Mr Hand seeks to bring this application within the scope of unreasonable delay.
He submits that a number of opportunities have arisen since the Notice of Appeal in this appeal, EAT/379/97, was served on 6th March 1997 for the appellants to take stock, and to withdraw this appeal in sufficient time to obviate the need for NGB to instruct leading Counsel to prepare a skeleton argument and to be briefed to appear at this hearing. First, at the time of the compromise agreement between the appellants and DGM on 4th April 1997. Secondly, when NGB's original answer was lodged with this tribunal on 22nd May 1997, relying then on the recent judgments of the European Court of Justice in Suzen and the Court of Appeal in Betts v Brintel; again when an amended answer settled by Mr Hand was lodged with an application for leave on 14th July 1997, and again when that opposed application was granted by the Registrar on 20th August 1997. Instead, no action was taken to withdraw the appeal until after the time when Counsel had been properly instructed to prepare for this hearing.
The answer to the costs application by Ms Brown is this; on 19th November DGM informed the appellants' solicitors that their appeal, EAT/378/97, was withdrawn. Notification was received from the Employment Appeal Tribunal on 24th November. The position is that the DGM appeal was awaiting the outcome of the instant appeal. However, DGM having withdrawn their appeal and agreed to pay compensation to the appellants, a commercial decision was taken by those advising these appellants that it would not be worth pursuing the instant appeal against NGB for higher compensation than had been agreed in principle with DGM, which at best would result in the matter being remitted to a fresh Industrial Tribunal for rehearing. Accordingly instructions were taken by the appellants' solicitors, and when the last appellant replied on 2nd December giving his authority for the appeal to withdrawn, they promptly informed NGB's solicitors on that day that this appeal was withdrawn.
We have considerable sympathy with the position in which NGB find themselves today. On the face of it this is a late withdrawal which has resulted in wasted costs of preparation to resist the appeal.

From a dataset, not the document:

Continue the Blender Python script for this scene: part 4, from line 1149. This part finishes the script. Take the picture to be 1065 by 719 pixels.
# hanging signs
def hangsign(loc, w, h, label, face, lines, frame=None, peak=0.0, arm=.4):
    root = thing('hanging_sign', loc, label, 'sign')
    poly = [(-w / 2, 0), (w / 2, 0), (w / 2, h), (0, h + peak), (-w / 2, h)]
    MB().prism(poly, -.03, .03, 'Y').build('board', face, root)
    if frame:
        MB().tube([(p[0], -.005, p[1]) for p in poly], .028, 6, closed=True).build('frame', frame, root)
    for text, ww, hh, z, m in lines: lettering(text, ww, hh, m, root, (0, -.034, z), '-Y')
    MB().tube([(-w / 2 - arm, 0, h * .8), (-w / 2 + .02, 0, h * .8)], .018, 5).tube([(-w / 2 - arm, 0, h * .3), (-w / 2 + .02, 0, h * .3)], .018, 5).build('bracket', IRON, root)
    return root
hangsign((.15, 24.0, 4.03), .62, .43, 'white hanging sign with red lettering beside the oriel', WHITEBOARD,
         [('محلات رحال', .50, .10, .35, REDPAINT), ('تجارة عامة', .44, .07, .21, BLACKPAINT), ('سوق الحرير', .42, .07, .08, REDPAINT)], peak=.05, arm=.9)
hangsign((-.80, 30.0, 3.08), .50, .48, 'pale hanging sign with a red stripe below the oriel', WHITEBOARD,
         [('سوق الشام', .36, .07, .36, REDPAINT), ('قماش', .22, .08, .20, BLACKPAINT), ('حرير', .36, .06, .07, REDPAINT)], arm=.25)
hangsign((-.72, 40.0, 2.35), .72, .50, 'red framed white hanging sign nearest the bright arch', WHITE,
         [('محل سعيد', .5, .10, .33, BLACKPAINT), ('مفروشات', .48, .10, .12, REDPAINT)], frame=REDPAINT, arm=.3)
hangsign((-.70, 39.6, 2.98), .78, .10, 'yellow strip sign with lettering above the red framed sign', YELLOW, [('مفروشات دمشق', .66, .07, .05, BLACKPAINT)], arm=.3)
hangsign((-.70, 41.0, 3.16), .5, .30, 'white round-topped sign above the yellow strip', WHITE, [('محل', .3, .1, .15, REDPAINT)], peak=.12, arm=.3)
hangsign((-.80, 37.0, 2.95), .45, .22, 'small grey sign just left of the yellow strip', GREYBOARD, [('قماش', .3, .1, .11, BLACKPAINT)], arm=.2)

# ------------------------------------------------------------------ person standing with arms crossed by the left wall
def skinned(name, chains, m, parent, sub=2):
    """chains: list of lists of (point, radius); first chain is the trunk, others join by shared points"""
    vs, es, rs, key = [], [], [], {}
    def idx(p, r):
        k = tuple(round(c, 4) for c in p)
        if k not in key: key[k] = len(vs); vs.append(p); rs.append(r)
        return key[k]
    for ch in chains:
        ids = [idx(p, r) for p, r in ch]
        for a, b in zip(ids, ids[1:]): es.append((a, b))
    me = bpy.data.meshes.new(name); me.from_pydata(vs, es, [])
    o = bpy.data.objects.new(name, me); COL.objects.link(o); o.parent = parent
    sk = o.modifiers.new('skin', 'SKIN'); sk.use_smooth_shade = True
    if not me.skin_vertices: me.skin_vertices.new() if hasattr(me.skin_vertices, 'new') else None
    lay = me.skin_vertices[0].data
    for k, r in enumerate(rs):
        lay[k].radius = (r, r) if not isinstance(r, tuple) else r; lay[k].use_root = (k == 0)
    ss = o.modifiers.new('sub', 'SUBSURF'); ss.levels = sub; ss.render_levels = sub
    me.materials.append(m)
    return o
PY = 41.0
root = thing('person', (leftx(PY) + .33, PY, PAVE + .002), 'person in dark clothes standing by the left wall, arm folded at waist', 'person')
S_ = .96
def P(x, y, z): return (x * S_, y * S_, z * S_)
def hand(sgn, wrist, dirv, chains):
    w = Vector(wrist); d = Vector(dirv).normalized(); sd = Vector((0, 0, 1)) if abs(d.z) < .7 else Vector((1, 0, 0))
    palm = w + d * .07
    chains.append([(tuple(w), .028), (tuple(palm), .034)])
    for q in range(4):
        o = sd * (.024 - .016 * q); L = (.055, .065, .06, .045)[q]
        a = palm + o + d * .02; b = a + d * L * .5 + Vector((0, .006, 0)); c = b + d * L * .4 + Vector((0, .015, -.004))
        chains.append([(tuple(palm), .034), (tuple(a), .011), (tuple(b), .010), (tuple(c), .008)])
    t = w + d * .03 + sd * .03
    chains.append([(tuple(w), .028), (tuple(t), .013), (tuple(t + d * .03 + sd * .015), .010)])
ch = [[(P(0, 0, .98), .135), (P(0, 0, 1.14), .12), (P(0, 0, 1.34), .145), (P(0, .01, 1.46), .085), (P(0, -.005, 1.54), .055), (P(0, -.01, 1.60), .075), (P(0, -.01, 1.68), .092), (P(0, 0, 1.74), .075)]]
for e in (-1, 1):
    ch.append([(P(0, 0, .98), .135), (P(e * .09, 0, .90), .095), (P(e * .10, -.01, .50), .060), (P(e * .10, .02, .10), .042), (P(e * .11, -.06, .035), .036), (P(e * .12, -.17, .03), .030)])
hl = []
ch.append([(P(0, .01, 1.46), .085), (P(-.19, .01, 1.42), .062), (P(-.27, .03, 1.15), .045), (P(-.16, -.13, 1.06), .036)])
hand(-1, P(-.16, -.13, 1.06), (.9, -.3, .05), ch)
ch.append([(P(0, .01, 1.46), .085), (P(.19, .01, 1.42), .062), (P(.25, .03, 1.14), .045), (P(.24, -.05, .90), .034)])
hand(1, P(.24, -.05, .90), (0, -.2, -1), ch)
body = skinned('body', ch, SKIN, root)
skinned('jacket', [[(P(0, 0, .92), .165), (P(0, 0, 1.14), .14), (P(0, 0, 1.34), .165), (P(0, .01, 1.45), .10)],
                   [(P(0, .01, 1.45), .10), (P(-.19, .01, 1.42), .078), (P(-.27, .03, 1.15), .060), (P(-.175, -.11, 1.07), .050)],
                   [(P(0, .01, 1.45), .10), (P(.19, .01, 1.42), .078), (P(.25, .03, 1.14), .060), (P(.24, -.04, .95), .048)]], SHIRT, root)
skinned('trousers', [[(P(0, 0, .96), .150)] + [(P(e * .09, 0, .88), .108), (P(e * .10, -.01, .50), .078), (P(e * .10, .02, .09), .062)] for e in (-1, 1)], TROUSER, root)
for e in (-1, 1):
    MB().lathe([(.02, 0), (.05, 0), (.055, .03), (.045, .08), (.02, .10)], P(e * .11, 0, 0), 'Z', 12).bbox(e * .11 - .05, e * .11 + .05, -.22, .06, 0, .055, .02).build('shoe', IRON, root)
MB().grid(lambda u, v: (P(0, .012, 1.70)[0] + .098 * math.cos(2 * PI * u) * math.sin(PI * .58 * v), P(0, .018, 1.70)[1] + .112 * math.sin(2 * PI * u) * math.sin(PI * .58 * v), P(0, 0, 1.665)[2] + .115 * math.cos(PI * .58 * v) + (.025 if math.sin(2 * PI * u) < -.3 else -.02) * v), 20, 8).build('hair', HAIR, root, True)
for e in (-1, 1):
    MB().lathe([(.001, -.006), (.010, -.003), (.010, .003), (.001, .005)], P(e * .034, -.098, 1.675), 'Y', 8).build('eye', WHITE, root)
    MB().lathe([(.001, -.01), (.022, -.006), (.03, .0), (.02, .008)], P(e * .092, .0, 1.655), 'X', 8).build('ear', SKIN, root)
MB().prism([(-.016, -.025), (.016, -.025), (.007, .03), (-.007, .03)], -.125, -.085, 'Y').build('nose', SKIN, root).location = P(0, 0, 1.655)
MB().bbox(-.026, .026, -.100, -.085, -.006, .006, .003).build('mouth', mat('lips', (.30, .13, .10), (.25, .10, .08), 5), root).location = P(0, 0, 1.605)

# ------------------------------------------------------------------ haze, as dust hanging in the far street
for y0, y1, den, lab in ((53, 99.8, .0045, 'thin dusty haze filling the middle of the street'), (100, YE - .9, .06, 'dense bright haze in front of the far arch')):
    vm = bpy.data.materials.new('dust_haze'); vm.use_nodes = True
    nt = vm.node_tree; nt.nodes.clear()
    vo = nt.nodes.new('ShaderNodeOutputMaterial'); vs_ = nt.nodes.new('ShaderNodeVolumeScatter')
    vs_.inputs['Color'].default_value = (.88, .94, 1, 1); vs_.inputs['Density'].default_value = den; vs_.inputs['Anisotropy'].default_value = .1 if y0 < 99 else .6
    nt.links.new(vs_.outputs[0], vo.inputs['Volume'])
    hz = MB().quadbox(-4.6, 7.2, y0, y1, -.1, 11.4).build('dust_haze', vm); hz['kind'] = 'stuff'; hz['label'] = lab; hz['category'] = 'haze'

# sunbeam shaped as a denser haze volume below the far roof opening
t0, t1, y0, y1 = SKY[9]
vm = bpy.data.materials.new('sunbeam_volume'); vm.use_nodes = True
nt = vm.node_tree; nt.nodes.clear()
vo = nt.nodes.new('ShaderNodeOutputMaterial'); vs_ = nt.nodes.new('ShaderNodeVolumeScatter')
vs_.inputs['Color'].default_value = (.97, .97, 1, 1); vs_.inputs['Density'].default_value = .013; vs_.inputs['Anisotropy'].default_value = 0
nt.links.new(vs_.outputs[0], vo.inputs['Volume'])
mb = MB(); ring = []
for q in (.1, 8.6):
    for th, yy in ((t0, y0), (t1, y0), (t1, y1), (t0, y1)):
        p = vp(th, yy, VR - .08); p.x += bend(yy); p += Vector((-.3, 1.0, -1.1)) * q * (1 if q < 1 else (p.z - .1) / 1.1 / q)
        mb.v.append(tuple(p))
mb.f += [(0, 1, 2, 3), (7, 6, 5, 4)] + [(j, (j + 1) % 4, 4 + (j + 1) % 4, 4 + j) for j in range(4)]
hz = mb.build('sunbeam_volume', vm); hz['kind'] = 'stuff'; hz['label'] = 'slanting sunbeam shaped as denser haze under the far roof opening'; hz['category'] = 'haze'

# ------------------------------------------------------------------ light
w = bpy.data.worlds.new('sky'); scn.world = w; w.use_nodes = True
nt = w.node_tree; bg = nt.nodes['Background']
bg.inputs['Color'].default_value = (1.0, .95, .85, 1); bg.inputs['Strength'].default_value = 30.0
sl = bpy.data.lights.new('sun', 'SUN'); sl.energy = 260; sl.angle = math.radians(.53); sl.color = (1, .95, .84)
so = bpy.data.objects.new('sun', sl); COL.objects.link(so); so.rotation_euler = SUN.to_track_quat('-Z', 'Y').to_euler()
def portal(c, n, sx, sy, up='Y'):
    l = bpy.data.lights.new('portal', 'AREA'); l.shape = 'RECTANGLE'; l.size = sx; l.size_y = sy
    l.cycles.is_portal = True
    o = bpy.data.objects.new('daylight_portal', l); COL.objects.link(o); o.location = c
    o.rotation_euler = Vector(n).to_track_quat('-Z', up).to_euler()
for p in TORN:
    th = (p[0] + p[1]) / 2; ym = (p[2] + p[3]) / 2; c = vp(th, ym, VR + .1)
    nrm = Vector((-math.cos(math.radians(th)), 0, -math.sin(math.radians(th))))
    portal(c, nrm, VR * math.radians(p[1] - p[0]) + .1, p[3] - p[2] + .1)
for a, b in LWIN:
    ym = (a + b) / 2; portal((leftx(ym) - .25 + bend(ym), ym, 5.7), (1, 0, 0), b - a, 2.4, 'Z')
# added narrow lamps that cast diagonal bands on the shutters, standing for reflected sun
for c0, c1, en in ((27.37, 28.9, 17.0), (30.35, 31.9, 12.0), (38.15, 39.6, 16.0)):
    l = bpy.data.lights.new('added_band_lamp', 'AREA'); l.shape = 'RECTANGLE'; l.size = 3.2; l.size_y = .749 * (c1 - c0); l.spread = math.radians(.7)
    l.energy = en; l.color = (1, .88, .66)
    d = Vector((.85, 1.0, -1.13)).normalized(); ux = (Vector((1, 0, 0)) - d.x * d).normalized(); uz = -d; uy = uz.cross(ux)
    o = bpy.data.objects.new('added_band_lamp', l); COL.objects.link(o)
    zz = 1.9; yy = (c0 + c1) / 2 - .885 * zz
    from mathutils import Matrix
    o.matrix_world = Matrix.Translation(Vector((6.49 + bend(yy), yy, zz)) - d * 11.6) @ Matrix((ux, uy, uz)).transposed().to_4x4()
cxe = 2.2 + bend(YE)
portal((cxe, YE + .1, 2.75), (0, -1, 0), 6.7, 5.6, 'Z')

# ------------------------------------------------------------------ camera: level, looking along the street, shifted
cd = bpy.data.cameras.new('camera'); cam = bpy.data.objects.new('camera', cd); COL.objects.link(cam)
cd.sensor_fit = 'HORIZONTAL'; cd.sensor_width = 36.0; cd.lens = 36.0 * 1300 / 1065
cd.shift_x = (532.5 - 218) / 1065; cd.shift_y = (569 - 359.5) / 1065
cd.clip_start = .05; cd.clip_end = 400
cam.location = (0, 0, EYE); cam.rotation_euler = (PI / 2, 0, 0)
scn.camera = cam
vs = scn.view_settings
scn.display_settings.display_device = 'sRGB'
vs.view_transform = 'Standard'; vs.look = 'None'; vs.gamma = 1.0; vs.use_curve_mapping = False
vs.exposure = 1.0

However, we have to ask ourselves whether the delay in withdrawing the appeal is unreasonable, and whether the conduct of the appellants of their advisers is otherwise to be regarded as unreasonable.
We do not think that it is. In the particular circumstances of this case the two appeals EAT/378/97 and EAT/379/97 are inextricably linked. As soon as DGM, against which party no order for costs is sought by Mr Hand, withdrew their appeal, those advising these appellants took a sensible view of the overall merits of proceeding with this appeal, and in our view acted responsibly in notifying NGB of their clients' collective decision to withdraw this appeal.
Mr Hand was unable to say with complete confidence that had the appeal proceeded to a full hearing; first, that it would inevitably fail; and secondly, whether or not it did that costs would be awarded in his favour. In these circumstances we think it would be wrong to penalise a party for acting responsibly in giving notice of withdrawal, instead of arguing the appeal simply in order to avoid a costs order.
In these circumstances we shall dismiss the costs application.